No entanto, da análise do caderno probatório acompanho o entendimento da magistrada de que os elementos probatórios demonstram que tal participação se deu de forma protocolar, sem conotação eleitoreira.

Não há registro de discursos, pedido de votos ou distribuição de material eleitoral. Também não se evidenciou que a presença dos recorridos foi explorada para fins de promoção eleitoral. Pelo contrário, as imagens apresentadas como prova indicam que os recorridos se limitaram a integrar o evento em suas funções institucionais.

Embora os recorrentes argumentem que a visibilidade do evento e a menção aos recorridos no protocolo configuram desequilíbrio, tal alegação não se sustenta diante da ausência de comprovação de qualquer ato que tenha efetivamente comprometido a isonomia entre os candidatos.

A transmissão ao vivo e a ampla divulgação, por si só, não configuram irregularidade quando a participação dos candidatos ocorre sem protagonismo ou exploração eleitoral. Essa interpretação é corroborada pela jurisprudência do Tribunal Superior Eleitoral já transcrita, que admite a aplicação dos princípios da proporcionalidade e razoabilidade para afastar a sanção de cassação em situações análogas, especialmente quando a conduta não possui gravidade suficiente para impactar a legitimidade do pleito.

Considero que a tese de que o simples comparecimento viola automaticamente o dispositivo legal ignora a necessidade de contextualizar a conduta e avaliar seu impacto no processo eleitoral.

Isso porque a vedação do art. 77 não tem caráter absoluto, devendo ser analisada à luz do contexto fático, do potencial desequilíbrio gerado, e do princípio da proporcionalidade em seu sentido estrito, afeto aos binômios da necessidade e adequação da sanção.

Essa diretriz visa evitar que sanções desproporcionais sejam aplicadas em casos de baixa relevância eleitoral, protegendo o processo democrático de intervenções excessivas por parte da Justiça Eleitoral.

De outro lado, os recorrentes também sustentam que a sentença minimizou a relevância do evento e sua repercussão no contexto local. Contudo, verifica-se que a decisão analisou detidamente os fatos, destacando que a inauguração do Foro de São Sepé, ainda que relevante para a comunidade, não teve impacto eleitoral suficiente para configurar infração à norma.
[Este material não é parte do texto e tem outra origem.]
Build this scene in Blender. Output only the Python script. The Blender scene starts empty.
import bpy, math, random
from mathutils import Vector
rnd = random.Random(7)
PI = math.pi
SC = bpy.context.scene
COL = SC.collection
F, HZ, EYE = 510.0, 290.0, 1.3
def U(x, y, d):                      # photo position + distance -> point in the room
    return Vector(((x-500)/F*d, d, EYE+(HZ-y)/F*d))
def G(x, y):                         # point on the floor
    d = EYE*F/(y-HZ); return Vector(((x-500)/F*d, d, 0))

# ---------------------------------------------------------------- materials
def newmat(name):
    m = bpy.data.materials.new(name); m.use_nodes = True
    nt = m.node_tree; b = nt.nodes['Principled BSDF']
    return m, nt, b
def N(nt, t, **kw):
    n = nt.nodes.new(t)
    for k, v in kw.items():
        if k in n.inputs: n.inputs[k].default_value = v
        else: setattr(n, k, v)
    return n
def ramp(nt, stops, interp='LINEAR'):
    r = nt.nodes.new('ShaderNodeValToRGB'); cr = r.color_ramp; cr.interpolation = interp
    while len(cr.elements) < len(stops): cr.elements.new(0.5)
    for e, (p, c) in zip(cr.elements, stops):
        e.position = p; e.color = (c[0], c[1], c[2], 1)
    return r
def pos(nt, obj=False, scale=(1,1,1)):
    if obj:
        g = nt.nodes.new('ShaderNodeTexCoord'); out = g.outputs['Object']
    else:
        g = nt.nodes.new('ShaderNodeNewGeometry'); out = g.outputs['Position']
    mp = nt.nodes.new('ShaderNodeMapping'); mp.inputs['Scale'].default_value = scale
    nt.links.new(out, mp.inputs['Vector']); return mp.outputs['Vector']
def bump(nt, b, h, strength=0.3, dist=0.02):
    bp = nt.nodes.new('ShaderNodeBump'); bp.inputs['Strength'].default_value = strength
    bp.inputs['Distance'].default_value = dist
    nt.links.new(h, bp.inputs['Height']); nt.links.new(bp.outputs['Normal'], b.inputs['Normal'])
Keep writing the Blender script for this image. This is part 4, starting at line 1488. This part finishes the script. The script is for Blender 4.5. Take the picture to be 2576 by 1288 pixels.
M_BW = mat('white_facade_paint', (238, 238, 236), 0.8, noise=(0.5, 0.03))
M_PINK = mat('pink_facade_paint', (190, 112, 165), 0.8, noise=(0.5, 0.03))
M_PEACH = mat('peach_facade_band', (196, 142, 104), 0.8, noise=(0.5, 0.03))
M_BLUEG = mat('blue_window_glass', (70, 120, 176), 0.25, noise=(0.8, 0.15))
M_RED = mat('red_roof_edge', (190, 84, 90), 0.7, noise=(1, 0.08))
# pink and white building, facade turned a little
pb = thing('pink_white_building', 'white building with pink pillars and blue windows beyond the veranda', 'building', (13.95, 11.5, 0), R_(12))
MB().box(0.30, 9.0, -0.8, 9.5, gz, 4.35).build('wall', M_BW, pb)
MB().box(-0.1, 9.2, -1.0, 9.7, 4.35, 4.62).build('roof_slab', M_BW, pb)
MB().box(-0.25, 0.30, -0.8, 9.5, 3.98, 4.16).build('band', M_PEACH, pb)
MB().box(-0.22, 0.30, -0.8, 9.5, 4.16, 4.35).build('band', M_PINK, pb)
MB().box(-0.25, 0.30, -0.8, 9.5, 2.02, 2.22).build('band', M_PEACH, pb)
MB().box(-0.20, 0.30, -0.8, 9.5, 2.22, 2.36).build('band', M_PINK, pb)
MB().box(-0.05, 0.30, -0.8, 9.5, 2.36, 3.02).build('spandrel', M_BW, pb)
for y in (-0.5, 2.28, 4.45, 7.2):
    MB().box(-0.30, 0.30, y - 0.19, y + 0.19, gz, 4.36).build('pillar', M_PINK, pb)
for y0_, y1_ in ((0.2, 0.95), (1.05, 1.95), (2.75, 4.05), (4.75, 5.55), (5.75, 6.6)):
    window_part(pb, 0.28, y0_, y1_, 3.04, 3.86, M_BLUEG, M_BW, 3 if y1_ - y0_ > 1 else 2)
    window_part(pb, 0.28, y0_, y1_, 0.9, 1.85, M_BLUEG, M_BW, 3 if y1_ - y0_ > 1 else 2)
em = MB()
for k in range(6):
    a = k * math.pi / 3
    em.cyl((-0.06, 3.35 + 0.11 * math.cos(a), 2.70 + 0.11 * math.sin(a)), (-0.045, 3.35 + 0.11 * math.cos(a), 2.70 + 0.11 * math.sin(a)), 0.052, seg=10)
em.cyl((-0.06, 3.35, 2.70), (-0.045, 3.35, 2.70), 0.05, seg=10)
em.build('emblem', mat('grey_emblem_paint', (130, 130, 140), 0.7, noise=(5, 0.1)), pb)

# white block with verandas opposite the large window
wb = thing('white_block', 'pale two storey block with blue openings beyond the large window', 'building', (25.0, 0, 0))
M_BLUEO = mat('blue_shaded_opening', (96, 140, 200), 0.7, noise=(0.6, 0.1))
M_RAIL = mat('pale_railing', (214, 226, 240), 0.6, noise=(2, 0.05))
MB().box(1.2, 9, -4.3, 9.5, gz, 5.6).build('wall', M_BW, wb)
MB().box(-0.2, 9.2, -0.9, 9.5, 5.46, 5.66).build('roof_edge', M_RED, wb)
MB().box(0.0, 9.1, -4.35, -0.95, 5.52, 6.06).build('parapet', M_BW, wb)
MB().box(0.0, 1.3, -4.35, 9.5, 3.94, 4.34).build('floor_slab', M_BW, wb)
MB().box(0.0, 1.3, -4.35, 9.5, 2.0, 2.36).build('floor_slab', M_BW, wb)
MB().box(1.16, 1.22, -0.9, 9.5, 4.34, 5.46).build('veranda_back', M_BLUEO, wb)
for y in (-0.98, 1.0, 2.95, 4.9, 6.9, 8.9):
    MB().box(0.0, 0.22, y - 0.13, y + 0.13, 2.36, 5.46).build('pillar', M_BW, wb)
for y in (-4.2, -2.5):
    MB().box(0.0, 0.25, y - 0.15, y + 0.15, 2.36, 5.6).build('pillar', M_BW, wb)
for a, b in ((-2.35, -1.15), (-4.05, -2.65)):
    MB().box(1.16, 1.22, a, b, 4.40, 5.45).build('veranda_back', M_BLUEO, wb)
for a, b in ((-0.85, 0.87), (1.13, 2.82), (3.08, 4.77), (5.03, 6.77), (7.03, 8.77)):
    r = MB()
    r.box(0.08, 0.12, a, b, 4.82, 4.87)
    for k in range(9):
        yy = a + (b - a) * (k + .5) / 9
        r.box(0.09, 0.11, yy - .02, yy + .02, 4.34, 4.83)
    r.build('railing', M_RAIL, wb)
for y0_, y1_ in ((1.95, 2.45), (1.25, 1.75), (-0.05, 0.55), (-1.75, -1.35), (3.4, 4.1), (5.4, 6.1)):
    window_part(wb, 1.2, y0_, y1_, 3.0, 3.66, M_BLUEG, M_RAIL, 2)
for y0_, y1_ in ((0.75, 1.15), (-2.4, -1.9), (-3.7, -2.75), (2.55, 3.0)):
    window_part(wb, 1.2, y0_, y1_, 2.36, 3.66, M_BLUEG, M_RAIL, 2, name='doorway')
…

A sentença, respaldada por parecer do Ministério Público Eleitoral, observou que os recorridos não se valeram do evento para benefício eleitoral, reforçando a ausência de gravidade na conduta.

Com esse raciocínio, considerando a inexistência de conduta vedada com gravidade suficiente para comprometer a igualdade de chances no pleito e a conformidade da sentença com a jurisprudência e os princípios aplicáveis, concluo que o recurso não comporta provimento.

DIANTE DO EXPOSTO, VOTO pelo desprovimento do recurso.